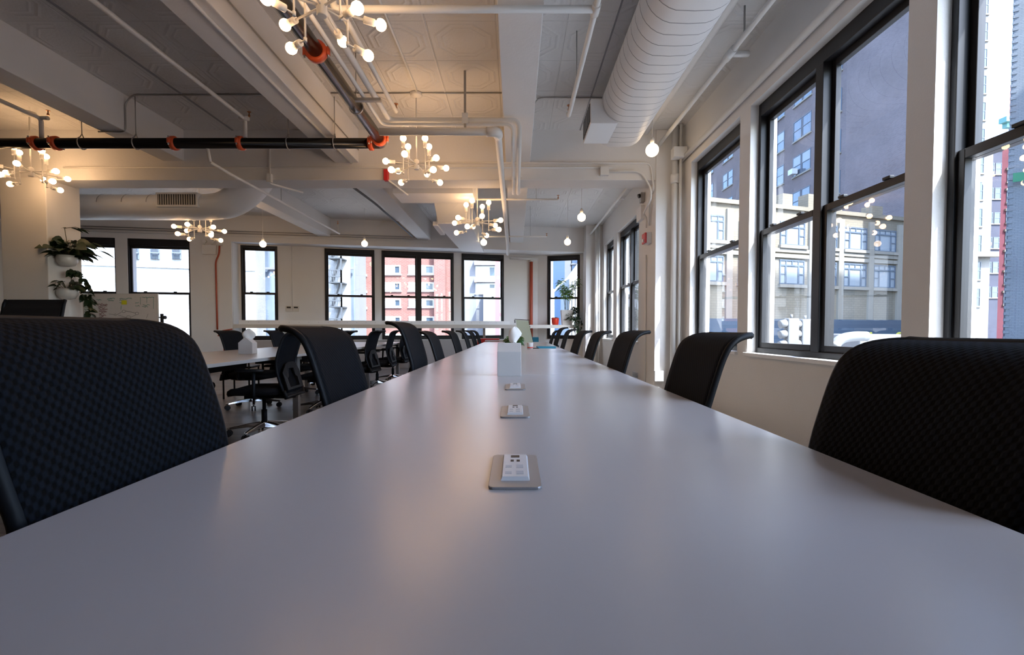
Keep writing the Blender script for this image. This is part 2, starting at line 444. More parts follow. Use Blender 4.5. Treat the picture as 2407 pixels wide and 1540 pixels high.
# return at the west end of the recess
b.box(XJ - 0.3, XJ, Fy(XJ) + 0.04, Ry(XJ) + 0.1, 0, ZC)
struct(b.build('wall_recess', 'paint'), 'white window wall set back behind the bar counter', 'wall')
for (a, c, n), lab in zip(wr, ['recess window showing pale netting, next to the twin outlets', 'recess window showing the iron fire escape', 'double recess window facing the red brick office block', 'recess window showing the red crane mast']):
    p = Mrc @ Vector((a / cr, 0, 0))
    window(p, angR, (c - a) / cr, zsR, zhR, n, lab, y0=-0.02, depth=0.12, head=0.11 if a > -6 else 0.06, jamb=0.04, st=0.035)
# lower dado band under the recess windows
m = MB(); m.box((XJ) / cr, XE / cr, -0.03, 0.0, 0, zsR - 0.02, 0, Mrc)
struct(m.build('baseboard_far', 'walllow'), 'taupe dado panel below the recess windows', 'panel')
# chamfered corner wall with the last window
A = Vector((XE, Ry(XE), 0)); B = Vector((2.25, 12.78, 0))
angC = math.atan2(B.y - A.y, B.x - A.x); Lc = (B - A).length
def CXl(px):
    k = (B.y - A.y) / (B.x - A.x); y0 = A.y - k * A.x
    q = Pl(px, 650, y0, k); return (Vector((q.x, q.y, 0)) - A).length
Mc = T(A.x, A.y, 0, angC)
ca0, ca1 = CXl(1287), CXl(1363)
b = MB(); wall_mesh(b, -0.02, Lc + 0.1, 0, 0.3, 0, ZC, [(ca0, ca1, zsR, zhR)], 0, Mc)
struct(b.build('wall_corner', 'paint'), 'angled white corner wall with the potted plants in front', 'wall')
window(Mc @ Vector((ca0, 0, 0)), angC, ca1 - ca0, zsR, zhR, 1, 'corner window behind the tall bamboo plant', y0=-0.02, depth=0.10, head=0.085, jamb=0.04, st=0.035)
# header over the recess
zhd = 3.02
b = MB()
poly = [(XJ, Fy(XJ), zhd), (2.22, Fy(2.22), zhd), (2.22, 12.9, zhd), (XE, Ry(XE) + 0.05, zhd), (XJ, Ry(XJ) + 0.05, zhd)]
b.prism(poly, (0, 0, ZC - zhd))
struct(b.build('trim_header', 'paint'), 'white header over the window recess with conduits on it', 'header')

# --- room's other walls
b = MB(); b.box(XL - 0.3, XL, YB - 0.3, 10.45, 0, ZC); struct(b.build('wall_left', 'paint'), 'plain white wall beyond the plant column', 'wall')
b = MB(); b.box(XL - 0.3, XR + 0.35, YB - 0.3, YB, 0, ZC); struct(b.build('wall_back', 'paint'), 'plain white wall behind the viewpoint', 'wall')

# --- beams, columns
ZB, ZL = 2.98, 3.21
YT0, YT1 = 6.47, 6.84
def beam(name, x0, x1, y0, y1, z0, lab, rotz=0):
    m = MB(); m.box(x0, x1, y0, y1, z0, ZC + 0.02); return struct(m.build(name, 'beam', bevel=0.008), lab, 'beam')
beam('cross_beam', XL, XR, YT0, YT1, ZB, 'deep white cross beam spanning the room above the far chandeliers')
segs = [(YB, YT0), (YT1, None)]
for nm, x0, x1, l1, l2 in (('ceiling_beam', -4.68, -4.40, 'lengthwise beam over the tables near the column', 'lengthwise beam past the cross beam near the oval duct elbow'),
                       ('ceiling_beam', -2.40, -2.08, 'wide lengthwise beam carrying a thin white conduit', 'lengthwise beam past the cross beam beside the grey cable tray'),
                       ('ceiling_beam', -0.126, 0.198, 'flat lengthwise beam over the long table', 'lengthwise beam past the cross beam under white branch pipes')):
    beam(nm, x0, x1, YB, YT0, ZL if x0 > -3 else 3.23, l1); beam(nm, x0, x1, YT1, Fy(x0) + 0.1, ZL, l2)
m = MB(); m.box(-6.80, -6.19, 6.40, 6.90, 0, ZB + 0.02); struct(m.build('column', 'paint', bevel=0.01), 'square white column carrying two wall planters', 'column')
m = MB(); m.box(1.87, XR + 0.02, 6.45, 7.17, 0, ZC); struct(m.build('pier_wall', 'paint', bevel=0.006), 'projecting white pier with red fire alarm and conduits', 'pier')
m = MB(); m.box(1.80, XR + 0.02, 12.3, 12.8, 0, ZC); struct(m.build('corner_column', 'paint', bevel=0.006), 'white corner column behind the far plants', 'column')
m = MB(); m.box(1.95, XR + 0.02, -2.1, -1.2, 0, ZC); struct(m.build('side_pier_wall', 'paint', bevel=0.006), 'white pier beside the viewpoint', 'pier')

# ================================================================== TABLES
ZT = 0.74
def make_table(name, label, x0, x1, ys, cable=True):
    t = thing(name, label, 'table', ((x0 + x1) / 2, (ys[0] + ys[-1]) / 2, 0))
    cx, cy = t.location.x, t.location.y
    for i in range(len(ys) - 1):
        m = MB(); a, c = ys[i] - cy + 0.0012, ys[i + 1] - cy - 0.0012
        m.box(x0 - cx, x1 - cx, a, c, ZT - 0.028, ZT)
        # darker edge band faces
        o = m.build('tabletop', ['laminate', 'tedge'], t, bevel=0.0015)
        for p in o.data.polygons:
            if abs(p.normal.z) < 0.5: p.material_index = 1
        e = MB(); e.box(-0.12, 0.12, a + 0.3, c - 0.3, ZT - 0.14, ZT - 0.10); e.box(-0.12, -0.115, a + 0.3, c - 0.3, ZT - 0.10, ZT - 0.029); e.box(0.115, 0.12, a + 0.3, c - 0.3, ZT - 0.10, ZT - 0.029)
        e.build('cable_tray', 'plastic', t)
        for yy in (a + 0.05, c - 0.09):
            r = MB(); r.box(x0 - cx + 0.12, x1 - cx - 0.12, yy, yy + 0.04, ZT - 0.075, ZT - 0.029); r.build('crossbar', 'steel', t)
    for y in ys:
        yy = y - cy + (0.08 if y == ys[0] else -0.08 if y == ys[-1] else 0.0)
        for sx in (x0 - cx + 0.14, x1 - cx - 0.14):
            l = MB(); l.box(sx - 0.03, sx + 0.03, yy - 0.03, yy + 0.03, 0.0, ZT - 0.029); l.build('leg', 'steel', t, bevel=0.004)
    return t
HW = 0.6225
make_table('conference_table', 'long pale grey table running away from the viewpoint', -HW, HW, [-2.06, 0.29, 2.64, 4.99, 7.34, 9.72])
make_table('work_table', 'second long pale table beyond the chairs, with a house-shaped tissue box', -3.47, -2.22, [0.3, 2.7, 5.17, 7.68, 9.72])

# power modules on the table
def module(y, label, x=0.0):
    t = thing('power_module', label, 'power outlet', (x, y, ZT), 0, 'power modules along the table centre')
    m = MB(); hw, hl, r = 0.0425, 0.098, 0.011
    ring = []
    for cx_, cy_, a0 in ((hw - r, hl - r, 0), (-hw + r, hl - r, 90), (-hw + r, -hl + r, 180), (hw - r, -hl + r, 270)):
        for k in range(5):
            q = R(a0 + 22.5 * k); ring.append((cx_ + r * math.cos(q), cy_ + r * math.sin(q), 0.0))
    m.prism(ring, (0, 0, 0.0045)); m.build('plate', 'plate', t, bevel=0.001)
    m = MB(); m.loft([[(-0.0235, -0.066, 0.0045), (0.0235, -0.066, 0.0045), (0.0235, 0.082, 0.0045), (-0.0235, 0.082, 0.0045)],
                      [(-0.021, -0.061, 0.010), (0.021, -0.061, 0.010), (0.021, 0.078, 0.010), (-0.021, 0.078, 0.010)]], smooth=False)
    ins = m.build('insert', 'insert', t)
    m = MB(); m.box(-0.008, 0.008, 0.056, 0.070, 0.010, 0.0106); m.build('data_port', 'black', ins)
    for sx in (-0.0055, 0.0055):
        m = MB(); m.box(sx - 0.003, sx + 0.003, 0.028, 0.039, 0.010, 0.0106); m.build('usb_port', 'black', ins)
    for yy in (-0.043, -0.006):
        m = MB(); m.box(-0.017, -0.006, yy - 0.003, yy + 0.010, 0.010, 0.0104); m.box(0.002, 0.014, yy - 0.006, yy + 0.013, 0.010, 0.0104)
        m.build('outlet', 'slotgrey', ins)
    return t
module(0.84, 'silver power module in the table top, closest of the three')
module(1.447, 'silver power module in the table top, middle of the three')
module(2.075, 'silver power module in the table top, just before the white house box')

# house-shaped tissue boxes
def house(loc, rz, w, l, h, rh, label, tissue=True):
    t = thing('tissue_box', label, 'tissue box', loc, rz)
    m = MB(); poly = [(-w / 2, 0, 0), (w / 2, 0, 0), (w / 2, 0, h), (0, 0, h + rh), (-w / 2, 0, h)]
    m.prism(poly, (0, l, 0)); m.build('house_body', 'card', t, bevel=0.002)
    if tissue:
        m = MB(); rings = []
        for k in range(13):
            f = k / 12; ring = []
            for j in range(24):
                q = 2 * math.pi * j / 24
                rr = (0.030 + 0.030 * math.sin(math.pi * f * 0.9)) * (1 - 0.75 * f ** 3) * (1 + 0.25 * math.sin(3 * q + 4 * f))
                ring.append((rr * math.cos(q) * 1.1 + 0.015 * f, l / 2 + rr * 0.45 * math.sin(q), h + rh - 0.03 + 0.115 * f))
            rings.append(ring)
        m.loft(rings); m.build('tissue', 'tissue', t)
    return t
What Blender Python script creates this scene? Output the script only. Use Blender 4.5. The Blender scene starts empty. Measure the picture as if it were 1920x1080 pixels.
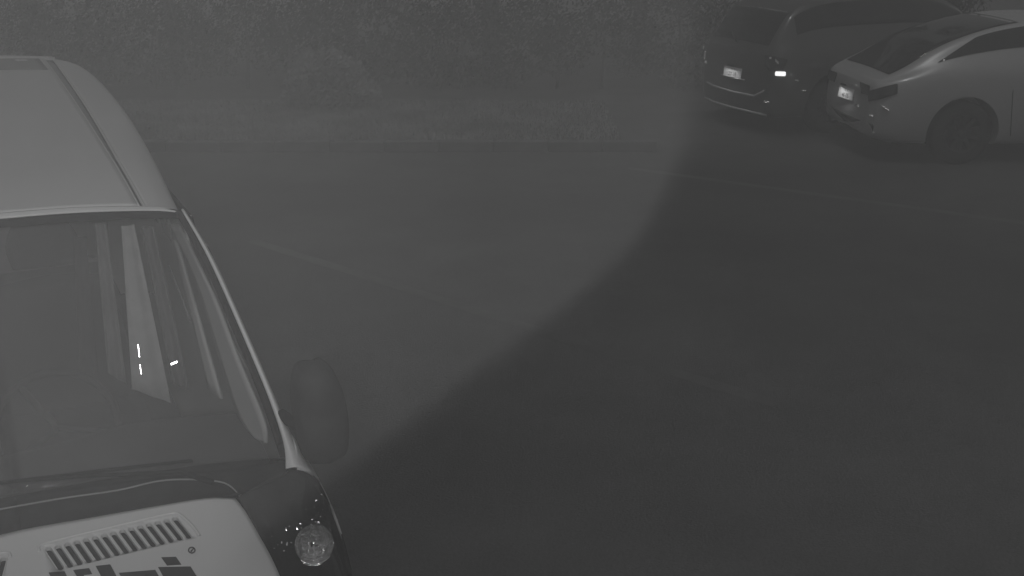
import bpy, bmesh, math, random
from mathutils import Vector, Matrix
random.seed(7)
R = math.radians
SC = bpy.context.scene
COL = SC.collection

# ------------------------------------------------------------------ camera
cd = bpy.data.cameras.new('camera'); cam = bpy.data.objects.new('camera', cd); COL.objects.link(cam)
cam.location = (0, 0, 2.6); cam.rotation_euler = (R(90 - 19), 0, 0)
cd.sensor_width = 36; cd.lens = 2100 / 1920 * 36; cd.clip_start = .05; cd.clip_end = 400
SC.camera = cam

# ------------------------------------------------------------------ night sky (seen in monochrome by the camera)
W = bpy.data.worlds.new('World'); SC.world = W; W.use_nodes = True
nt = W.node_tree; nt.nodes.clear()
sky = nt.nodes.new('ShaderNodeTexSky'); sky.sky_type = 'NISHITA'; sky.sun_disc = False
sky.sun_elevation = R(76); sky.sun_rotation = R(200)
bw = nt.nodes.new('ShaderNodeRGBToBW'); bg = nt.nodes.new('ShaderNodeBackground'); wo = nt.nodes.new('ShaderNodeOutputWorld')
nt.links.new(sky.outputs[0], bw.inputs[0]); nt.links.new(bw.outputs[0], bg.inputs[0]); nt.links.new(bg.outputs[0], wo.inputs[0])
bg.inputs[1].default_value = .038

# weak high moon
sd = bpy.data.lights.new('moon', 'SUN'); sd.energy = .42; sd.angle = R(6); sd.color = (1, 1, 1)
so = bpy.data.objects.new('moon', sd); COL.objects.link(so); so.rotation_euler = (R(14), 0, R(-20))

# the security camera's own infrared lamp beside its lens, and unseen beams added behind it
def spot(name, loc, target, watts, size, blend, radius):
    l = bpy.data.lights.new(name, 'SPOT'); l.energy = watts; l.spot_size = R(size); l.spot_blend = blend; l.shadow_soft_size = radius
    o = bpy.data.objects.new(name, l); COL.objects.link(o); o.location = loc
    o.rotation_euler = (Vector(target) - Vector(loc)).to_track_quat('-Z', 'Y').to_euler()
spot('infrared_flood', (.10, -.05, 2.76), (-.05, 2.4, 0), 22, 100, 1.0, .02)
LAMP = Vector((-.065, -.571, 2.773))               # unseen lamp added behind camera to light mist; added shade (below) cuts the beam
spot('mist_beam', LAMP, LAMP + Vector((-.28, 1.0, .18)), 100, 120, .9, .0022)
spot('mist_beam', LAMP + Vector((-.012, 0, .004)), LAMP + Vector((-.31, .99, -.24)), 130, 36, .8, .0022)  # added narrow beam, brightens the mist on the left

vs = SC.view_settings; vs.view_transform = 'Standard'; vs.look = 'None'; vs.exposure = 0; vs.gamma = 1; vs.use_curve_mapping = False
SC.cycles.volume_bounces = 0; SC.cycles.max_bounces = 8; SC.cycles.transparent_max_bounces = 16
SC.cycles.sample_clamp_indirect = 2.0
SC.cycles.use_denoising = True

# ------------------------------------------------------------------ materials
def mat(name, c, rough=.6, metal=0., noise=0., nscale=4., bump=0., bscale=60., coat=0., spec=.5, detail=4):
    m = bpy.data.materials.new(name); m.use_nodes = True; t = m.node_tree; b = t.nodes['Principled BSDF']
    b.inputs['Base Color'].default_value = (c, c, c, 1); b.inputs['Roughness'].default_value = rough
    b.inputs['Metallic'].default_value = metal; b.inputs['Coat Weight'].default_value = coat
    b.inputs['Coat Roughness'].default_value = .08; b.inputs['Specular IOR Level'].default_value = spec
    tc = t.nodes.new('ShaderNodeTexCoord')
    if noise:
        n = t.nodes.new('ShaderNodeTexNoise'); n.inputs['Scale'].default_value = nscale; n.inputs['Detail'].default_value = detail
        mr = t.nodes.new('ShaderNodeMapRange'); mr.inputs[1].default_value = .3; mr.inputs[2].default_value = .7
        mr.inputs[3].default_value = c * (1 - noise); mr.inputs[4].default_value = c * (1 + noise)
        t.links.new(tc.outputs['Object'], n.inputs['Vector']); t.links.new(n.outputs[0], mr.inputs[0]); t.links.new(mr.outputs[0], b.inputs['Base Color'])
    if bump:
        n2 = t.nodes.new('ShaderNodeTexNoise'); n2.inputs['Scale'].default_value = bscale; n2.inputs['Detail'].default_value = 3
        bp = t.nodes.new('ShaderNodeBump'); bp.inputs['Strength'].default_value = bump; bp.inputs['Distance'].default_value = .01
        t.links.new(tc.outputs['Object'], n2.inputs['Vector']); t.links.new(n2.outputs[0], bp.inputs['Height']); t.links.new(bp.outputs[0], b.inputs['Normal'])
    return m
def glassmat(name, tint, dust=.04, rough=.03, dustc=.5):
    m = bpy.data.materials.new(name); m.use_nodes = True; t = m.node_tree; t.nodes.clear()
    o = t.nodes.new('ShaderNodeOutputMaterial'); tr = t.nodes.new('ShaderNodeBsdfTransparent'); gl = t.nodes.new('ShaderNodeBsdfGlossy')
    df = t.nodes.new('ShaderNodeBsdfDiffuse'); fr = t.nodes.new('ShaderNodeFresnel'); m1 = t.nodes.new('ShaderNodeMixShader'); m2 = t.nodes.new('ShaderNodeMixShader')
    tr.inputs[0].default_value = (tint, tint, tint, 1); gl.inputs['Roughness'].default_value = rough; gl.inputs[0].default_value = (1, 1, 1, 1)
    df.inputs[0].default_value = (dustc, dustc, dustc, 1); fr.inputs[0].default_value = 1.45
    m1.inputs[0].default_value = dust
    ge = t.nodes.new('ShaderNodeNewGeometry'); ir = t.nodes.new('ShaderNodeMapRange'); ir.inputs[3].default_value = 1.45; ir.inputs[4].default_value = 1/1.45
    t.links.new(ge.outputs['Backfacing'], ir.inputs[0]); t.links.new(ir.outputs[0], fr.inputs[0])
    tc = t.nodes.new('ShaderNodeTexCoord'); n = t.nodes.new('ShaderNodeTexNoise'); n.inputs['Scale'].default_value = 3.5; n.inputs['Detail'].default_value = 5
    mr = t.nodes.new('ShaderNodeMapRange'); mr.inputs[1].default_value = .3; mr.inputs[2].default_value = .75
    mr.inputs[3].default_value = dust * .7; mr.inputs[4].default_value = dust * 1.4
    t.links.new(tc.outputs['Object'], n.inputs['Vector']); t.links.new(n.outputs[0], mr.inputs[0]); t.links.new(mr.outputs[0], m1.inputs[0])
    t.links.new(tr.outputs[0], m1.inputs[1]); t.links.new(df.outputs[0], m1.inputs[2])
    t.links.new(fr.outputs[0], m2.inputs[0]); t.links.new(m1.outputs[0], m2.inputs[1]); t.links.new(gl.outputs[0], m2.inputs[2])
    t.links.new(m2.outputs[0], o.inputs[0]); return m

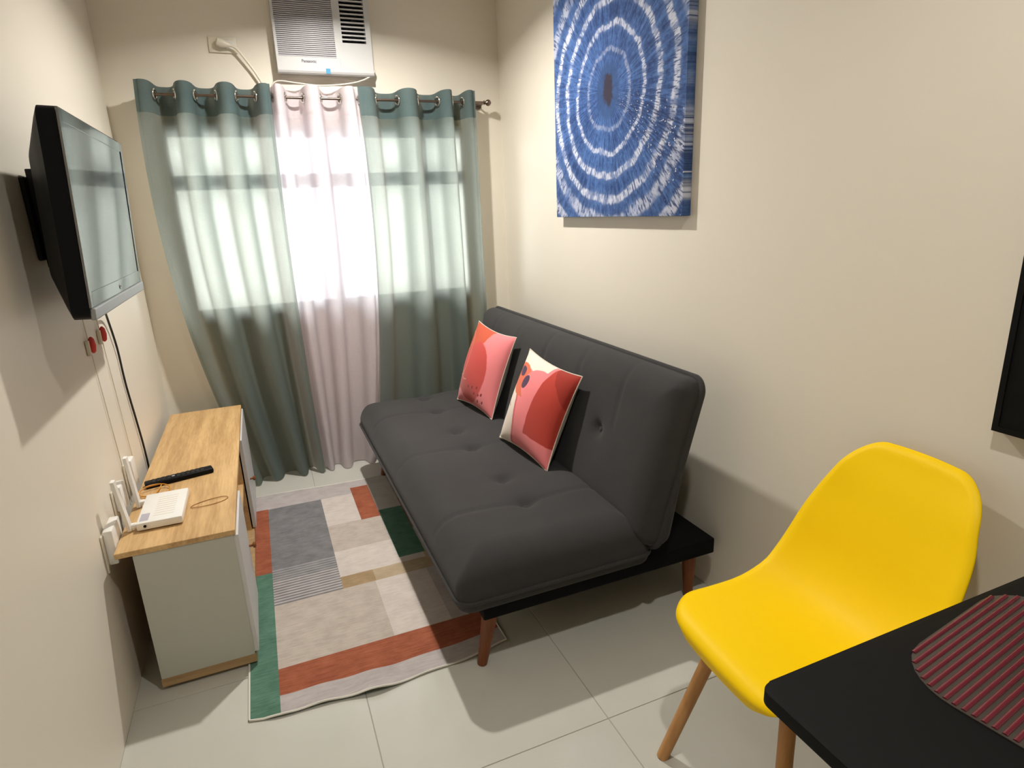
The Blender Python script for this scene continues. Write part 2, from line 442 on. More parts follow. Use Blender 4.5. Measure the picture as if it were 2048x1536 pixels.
__________________________________________________
# [SET EXERCISE]
What's needed is an exact copy of the records above from the line containing "What Blender Python" down to the line containing "COL = SC.collection", both included, without any pictures.

# [SOLVED PROBLEM]
What Blender Python script creates this scene? Output the script only. Use Blender 4.5. The Blender scene starts empty. Measure the picture as if it were 1920x1080 pixels.
import bpy, bmesh, math, random
from mathutils import Vector, Matrix
random.seed(7)
R = math.radians
SC = bpy.context.scene
COL = SC.collection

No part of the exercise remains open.